A triste conclusão é que, provavelmente, o Islão não tem nada que nos
"compreender" a nós porque a cada dia que passa nós vamos existindo um pouco
menos. Quem vê as torres gémeas cair e os comboios de Madrid a arder e
continua a pregar a "compreensão" do outro não é, obviamente, merecedor de
qualquer respeito. O ódio de tantos ocidentais à civilização a que pertencem
é um dos fenómenos mais fascinantes e deprimentes do mundo de hoje. São
esses os ocidentais que passam o tempo a recensear horrores no Ocidente, ao
mesmo tempo que "compreendem" os horrores alheios, em nome da sua
"especificidade" cultural. São eles que nunca encontram nenhuma razão para o
Ocidente se defender de insultos e ataques. São eles que consideram Bush e
os EUA os equivalentes actuais do nazismo (sem exagero basta lembrar o nosso
ministro dos Negócios Estrangeiros, as bandeiras americanas com as cruzes
gamadas ou Bush com o respectivo bigodinho alusivo), mas parecem achar
normais as regurgitações iranianas sobre o Holocausto. São eles que
consideram Guantánamo a maior vergonha da humanidade (o "novo gulag", na
imortal definição da Amnistia Internacional), mas encolhem os ombros aos 300
mil mortos do regime de Saddam.
O mais interessante disto tudo é que são mesmo capazes de ter razão. Se uma
civilização não gera os instintos necessários para sobreviver, é porque não
merece sobreviver. Se são eles que preferem não se defender a si próprios,
porque razão haverá alguém de os defender a eles?
3 comentários:
LIBERDADE anda indissociavelmente agarrada à RENPOSABILIDADE.
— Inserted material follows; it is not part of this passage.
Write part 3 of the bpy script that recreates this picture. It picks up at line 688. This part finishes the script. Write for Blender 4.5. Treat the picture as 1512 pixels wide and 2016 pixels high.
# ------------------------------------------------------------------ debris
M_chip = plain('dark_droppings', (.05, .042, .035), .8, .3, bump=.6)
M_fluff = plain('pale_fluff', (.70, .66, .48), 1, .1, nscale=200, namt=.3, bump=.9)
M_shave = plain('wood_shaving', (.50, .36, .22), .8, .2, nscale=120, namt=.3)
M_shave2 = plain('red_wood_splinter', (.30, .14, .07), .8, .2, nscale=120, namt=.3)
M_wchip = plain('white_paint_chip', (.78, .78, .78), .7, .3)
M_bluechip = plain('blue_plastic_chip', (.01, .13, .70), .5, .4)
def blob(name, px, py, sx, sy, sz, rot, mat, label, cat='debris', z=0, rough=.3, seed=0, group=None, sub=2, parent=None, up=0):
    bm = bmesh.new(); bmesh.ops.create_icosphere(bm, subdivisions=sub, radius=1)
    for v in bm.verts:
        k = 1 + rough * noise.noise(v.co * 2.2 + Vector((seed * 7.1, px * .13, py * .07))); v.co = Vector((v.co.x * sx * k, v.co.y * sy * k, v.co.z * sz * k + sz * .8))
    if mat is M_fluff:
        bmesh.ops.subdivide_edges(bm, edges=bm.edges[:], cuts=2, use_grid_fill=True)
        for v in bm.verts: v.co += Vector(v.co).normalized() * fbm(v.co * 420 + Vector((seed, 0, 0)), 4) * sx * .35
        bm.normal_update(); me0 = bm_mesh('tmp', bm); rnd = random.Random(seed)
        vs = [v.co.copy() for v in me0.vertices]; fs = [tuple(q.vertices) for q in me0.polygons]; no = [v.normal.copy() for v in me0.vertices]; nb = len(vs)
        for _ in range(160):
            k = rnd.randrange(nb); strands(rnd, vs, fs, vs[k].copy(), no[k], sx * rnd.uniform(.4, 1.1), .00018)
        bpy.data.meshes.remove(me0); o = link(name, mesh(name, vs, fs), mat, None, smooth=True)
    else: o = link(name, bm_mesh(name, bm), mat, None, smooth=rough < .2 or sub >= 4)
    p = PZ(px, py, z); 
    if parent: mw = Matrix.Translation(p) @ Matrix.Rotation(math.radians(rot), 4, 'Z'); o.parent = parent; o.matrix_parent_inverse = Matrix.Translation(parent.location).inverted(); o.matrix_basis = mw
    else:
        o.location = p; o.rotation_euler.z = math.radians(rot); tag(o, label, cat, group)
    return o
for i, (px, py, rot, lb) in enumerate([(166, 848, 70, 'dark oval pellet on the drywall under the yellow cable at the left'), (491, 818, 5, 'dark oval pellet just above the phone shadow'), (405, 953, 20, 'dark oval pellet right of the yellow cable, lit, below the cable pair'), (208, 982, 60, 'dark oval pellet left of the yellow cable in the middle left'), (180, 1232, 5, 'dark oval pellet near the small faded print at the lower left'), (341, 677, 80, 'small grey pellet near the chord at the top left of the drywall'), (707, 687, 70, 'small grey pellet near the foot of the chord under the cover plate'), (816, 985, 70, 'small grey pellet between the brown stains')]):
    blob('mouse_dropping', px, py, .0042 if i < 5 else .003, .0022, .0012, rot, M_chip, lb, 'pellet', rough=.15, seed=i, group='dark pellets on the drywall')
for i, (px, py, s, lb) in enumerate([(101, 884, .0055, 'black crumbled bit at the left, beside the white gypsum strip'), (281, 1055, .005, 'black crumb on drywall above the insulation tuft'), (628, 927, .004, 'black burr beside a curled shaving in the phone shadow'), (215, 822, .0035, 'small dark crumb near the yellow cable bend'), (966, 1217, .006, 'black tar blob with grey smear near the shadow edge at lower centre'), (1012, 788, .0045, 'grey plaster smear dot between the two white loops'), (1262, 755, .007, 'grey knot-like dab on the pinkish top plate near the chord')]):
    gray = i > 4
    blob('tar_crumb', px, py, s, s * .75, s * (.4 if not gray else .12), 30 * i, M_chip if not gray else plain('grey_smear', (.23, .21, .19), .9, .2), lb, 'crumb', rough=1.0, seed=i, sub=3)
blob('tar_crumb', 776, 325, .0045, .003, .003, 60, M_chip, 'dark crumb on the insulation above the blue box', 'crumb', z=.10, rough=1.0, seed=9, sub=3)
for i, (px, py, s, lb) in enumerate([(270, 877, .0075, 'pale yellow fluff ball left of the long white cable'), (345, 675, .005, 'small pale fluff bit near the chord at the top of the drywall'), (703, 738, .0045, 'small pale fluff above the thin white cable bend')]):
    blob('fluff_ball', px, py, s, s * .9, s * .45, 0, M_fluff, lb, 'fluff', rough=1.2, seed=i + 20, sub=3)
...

Liberdade de dizer, de escrever de desenhar com a consequente reponsabilidade do que se diz, do que se escreve e do que se desenha.
Liberdade e responsabilidade têm que ser as duas faces de uma mesma moeda.
Uma coisa sem a outra é o caminho para o caos e para a anarquia no seu pior sentido.
sim, sim....ai o caos, ai a anarquia...que medo...
este gajo - o do poste não o do comentário - é um bocadinho trauliteiro a escrever não é? deita muitos gafanhotos e baba-se imenso, ou é impressão minha?